Mobile phones are a way of life in Japan, and this aspect of the culture manifests itself in many ways. Among the more remarkable are the ubiquitous QR codes (quick response codes) that adorn a sizable percentage of billboards, magazines, and various other printed media. In brief, these two-dimensional barcodes offer camera phones with the appropriate software an opportunity to connect with web-based resources relating to the product or service featured in an advertisement. Encoding a maximum of 4,296 alphanumeric characters, or 1,817 kanji, QR codes are a forerunner of ubiquitous computing technology and portend great things to come. It’s a relatively simple (if exciting) exercise to enumerate possible applications for this technology, and much has been said on this front already.
What’s remarkable to me is, for all our similarities, how widely divergent American and Japanese urban cultures can be. The market penetration numbers aren’t that strikingly different, a March 2008 study showed that over 84%of Americans own a cell phone, where a Wolfram Alpha query shows that 83% of Japanese own a mobile. The differences in practice, however, could not be more pronounced. In terms of mobile phone use, walking the streets of Japan is like being on a college campus all of the time. It’s not unreasonable to estimate that every fifth person is interacting in some way with a mobile device, and here’s the rub on this point- Americans make calls on their phones, the Japanese interact.

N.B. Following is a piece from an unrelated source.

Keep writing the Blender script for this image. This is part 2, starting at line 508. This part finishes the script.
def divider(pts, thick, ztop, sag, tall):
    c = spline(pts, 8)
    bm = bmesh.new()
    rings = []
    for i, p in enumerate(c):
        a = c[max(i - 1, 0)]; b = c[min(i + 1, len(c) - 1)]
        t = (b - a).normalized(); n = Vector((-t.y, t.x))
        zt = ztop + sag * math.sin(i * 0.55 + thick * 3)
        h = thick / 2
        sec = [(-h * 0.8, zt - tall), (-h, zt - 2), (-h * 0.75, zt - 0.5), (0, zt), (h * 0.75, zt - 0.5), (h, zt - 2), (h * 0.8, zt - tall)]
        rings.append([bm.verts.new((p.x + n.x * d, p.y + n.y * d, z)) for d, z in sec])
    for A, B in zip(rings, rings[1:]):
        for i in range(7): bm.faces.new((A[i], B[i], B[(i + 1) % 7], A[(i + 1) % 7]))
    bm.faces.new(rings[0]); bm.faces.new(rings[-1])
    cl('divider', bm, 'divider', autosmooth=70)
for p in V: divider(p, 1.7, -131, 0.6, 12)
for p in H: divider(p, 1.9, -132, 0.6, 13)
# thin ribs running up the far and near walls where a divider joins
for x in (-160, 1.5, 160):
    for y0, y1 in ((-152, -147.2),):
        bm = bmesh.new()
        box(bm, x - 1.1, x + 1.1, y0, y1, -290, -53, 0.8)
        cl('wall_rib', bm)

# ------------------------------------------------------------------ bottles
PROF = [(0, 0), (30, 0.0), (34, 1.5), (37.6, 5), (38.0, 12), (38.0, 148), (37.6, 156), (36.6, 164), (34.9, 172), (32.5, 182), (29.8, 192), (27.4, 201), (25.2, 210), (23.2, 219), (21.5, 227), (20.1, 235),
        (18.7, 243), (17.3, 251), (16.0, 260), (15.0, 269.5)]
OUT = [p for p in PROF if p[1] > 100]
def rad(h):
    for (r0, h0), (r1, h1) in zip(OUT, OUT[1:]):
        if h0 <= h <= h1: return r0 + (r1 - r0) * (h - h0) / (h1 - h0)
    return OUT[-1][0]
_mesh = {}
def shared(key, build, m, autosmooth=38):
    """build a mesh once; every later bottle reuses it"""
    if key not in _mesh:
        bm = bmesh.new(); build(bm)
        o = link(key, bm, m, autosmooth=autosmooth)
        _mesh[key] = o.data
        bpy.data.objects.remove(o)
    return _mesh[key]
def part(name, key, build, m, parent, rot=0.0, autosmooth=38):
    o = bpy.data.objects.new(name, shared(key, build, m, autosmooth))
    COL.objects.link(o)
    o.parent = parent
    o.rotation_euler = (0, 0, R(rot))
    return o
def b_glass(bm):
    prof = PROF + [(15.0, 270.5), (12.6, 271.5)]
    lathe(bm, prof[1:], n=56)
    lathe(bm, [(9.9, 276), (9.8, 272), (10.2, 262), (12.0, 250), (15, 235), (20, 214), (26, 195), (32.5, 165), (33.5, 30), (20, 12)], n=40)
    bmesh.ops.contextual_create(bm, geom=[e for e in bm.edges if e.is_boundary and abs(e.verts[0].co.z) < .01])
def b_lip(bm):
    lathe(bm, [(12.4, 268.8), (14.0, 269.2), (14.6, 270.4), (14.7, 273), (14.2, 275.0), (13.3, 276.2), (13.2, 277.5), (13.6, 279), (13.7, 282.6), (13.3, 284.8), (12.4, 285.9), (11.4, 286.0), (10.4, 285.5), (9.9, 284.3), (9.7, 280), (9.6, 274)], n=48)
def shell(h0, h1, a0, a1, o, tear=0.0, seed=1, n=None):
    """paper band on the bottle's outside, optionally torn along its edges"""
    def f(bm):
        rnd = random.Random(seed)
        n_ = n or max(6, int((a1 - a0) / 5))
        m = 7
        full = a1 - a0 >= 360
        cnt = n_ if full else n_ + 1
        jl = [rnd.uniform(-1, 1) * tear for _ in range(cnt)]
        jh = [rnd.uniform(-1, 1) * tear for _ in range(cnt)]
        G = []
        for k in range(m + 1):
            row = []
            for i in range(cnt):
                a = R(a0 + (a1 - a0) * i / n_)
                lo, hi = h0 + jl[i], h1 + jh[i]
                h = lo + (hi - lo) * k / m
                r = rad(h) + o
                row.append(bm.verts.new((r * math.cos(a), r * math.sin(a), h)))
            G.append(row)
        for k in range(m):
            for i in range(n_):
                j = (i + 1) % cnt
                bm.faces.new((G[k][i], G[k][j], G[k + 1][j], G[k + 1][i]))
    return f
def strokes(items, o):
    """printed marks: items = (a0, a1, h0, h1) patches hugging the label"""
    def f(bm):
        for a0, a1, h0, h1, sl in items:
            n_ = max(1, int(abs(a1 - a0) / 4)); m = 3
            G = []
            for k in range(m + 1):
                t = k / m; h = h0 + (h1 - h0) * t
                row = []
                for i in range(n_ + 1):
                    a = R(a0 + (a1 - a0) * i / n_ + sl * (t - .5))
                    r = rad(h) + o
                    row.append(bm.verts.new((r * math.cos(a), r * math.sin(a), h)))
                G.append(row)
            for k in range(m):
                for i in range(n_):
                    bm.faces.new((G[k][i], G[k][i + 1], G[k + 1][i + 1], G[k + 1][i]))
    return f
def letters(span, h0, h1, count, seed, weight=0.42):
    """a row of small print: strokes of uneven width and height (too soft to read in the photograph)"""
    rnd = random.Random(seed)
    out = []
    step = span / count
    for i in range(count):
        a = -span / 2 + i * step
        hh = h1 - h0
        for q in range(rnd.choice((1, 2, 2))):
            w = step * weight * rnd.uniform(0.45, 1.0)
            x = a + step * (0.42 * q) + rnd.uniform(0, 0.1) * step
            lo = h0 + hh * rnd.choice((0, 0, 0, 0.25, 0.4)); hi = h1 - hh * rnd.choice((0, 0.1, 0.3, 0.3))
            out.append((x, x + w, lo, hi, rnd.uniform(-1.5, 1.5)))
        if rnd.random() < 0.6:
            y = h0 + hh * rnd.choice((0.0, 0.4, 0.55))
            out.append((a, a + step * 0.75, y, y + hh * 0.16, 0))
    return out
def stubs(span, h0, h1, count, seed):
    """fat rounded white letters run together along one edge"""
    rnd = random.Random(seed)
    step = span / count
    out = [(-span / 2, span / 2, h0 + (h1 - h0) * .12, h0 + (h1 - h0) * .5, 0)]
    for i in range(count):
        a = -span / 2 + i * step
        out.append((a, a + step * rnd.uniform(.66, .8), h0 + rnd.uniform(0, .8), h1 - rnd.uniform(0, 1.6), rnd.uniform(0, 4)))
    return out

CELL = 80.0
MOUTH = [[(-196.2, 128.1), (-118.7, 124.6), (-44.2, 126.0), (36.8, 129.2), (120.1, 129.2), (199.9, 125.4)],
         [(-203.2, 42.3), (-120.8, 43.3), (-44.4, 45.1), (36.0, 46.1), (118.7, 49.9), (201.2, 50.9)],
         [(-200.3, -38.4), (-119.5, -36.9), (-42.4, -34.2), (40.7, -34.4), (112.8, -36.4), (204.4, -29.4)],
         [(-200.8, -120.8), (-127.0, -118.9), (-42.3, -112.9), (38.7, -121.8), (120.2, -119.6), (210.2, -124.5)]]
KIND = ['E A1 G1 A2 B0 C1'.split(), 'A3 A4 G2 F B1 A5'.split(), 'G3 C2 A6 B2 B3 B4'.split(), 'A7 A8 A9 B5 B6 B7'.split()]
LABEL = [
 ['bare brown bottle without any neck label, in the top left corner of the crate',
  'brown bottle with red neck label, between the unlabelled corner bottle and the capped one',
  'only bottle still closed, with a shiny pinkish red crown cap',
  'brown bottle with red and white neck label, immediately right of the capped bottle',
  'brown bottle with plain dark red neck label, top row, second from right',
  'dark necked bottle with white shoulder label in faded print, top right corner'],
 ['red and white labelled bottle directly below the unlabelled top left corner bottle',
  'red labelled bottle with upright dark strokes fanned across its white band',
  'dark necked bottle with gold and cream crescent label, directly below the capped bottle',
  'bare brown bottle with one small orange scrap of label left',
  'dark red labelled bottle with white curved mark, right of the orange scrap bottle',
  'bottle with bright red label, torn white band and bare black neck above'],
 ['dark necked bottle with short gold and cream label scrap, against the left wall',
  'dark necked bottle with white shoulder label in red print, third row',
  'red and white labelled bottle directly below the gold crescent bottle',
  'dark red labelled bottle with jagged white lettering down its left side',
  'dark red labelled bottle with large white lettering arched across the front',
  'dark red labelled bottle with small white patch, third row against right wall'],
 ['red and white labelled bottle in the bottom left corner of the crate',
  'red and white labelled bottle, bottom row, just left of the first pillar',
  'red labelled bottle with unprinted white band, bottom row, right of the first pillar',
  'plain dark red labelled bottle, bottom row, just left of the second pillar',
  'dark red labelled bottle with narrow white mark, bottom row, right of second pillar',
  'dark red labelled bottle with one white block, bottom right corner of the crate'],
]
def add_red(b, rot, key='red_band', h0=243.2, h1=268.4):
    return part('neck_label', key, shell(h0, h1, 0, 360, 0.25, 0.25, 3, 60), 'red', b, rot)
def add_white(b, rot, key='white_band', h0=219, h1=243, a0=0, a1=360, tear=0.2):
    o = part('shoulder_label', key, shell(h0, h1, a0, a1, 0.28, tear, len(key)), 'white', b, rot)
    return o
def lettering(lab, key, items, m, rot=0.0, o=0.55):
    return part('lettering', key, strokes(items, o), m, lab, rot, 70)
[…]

Ubiquitous web access and widespread support for the mobile platform, in addition to the vastly increased data transfer capabilities, mean Japan is a society in which cell phones are a practical mobile computing platform. QR codes have blossomed in this culture not only because they’re immensely useful to both organizations and consumers, but because the cultural soil is ripe for their adoption. QR has been met with lukewarm response in the US, and I fear it may be yet another mobile technology to which we get hip three to five years behind the curve.
Irrespective of this, the applications of QR codes in Japan are at times astounding. For many high-dollar corporations such as Luis Vuitton and Coca Cola the QR code is the ad (art?) itself. Often times, QR is the actual content, made of something unexpected, or even a medium for digital activism. Because of it’s robust digital format, creative marketers have a lot of wiggle room when it comes to creating eye-catching, market-driven applications of this technology, and like ubiquitous translation technology, it’s the widespread use of internet-enabled phones that underlies this technological paradigm shift.